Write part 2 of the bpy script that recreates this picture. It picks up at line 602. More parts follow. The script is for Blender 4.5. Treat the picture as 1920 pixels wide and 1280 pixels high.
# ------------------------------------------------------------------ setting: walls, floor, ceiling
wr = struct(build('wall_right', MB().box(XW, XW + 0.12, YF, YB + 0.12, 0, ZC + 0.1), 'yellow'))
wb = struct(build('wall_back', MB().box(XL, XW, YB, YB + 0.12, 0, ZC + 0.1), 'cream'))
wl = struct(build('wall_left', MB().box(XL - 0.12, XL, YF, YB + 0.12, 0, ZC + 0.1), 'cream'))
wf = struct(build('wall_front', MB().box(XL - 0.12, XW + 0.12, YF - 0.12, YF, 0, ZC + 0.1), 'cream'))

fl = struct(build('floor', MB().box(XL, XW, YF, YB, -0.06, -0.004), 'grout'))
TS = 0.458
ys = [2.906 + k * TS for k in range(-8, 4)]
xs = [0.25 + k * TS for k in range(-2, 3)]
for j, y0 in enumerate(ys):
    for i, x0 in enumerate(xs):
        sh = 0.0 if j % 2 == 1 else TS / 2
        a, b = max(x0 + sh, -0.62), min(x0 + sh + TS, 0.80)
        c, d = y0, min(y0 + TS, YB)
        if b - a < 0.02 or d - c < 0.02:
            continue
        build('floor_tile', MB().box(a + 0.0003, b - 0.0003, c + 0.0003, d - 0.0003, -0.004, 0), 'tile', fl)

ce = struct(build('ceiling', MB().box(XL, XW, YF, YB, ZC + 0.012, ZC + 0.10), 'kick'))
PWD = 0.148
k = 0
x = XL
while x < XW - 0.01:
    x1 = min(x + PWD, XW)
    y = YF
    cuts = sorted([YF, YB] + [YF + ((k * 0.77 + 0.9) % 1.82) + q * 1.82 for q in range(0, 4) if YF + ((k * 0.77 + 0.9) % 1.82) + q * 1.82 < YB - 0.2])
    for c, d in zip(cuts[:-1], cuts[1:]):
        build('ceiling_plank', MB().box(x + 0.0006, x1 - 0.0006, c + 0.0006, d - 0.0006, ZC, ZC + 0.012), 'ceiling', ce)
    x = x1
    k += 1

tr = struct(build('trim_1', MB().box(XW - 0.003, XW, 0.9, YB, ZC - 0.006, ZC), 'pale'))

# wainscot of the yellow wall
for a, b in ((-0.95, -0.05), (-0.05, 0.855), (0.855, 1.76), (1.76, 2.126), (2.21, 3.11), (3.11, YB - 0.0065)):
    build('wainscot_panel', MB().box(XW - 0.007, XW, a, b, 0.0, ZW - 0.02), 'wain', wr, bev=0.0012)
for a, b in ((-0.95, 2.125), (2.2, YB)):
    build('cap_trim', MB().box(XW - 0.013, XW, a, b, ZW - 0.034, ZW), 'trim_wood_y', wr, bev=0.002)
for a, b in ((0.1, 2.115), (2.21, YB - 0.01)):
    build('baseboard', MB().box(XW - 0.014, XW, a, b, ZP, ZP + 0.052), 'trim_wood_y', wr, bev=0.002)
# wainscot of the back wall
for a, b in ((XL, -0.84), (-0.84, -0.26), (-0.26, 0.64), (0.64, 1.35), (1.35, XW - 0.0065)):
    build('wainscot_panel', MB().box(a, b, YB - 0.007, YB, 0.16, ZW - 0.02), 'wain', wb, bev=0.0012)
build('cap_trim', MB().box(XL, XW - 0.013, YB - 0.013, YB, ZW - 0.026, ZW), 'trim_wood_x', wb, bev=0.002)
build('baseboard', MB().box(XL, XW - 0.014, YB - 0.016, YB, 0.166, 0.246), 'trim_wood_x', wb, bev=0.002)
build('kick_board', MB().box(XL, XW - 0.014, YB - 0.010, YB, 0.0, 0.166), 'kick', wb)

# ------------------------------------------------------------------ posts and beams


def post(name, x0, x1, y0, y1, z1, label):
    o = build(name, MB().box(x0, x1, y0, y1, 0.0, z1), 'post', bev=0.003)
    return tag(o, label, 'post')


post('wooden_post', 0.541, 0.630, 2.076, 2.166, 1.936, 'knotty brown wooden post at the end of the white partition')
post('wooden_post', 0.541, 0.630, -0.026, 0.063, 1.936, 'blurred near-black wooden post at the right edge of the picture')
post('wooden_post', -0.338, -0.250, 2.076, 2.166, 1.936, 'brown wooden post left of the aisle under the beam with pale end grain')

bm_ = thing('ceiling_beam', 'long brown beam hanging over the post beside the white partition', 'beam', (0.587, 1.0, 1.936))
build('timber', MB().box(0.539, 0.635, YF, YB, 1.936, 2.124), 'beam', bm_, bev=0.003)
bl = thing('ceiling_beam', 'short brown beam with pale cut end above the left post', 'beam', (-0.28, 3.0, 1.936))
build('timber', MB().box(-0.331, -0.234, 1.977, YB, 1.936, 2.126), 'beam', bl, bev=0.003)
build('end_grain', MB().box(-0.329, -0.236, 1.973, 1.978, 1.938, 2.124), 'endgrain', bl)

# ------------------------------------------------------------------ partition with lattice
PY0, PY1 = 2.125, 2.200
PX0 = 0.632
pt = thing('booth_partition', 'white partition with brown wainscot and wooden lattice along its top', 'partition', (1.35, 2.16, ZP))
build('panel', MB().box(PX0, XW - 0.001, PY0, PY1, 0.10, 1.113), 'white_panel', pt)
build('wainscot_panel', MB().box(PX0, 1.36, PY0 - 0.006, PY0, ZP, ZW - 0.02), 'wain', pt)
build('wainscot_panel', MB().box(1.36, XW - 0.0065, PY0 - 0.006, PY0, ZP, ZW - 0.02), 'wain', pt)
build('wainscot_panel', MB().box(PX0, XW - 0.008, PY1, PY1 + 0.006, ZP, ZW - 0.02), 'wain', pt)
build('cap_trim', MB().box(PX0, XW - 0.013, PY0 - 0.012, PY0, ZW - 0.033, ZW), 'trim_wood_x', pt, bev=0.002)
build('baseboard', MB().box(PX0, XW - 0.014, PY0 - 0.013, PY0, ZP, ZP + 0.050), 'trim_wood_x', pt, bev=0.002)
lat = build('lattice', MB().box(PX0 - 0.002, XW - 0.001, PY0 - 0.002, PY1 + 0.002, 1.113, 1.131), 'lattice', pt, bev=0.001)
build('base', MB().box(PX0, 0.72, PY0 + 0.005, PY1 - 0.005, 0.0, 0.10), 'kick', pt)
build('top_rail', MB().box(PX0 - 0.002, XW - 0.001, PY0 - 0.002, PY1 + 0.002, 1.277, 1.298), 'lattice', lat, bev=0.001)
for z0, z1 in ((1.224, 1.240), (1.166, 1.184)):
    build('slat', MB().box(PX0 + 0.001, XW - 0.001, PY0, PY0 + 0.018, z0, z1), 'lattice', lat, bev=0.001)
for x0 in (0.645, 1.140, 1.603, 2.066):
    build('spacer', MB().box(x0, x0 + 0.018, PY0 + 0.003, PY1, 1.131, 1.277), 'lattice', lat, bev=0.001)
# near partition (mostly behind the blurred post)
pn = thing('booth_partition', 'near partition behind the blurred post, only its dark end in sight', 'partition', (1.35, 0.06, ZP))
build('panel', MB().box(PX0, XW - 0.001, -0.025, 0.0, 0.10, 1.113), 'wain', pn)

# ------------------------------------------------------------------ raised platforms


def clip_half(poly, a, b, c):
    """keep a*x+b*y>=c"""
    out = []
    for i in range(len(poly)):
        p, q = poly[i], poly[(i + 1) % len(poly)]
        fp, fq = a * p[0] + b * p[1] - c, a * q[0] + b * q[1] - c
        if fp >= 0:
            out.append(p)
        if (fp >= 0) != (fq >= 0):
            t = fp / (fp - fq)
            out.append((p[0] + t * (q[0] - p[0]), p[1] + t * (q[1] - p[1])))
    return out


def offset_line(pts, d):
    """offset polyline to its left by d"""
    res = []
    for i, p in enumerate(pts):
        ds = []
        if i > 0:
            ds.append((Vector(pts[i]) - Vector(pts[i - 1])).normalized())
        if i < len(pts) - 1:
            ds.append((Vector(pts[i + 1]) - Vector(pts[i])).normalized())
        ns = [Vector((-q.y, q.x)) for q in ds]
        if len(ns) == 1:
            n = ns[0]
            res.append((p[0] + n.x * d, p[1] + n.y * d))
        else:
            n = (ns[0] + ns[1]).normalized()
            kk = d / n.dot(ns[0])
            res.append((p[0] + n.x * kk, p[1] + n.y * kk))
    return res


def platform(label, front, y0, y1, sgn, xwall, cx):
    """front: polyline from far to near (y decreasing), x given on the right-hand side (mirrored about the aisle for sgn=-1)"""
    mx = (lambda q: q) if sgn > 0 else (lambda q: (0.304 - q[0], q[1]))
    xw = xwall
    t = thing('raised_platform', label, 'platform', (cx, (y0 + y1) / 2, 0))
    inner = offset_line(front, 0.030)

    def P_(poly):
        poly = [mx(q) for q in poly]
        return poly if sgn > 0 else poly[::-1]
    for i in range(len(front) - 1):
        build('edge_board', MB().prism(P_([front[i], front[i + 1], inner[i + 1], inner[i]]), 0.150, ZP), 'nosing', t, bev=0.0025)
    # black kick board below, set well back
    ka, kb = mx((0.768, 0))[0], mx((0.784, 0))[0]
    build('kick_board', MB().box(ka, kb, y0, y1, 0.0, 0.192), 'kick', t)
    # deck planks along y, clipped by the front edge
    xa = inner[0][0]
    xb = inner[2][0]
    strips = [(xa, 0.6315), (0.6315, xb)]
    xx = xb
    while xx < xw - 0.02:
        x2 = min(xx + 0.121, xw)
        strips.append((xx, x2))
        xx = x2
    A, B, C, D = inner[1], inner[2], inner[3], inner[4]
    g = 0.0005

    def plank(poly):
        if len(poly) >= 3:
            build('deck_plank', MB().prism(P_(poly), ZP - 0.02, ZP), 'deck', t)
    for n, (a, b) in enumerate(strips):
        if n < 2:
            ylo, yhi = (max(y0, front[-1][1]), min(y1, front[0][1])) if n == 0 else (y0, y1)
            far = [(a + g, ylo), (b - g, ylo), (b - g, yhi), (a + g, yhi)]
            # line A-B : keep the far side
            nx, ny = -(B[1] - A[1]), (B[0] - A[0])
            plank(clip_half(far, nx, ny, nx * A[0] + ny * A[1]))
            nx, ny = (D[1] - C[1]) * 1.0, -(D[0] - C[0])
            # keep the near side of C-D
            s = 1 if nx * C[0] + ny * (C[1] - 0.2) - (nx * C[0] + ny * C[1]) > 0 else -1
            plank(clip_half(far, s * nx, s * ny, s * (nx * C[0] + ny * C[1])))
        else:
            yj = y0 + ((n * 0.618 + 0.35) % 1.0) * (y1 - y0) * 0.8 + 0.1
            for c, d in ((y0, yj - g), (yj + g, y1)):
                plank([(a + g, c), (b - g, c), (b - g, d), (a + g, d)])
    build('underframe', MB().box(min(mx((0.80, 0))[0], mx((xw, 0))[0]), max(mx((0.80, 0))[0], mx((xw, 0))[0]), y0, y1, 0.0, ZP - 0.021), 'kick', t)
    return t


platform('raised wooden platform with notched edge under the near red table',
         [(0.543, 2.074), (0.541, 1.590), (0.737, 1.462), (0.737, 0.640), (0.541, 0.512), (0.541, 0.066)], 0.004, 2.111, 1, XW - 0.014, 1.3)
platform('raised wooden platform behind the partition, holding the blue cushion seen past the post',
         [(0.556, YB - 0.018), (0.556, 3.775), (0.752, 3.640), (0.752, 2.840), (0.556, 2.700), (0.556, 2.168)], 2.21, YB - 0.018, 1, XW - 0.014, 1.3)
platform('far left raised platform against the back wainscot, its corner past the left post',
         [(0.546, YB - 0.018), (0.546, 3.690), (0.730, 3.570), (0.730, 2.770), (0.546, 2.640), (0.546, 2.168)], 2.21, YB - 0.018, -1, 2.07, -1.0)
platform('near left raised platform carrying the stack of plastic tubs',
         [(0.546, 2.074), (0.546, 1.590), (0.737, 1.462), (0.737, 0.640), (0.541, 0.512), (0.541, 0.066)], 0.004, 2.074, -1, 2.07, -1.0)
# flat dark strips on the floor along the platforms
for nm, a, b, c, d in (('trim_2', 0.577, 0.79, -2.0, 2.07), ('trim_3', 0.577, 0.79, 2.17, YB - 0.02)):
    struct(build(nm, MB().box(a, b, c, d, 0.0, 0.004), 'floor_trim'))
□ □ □
EXERCISE DIRECTIONS: Repeat, word for word, the lines from the opening of the material through the line containing "wf = struct(build('wall_front', MB().box(XL".

ANSWER BELOW:
Write part 2 of the bpy script that recreates this picture. It picks up at line 602. More parts follow. The script is for Blender 4.5. Treat the picture as 1920 pixels wide and 1280 pixels high.
# ------------------------------------------------------------------ setting: walls, floor, ceiling
wr = struct(build('wall_right', MB().box(XW, XW + 0.12, YF, YB + 0.12, 0, ZC + 0.1), 'yellow'))
wb = struct(build('wall_back', MB().box(XL, XW, YB, YB + 0.12, 0, ZC + 0.1), 'cream'))
wl = struct(build('wall_left', MB().box(XL - 0.12, XL, YF, YB + 0.12, 0, ZC + 0.1), 'cream'))
wf = struct(build('wall_front', MB().box(XL - 0.12, XW + 0.12, YF - 0.12, YF, 0, ZC + 0.1), 'cream'))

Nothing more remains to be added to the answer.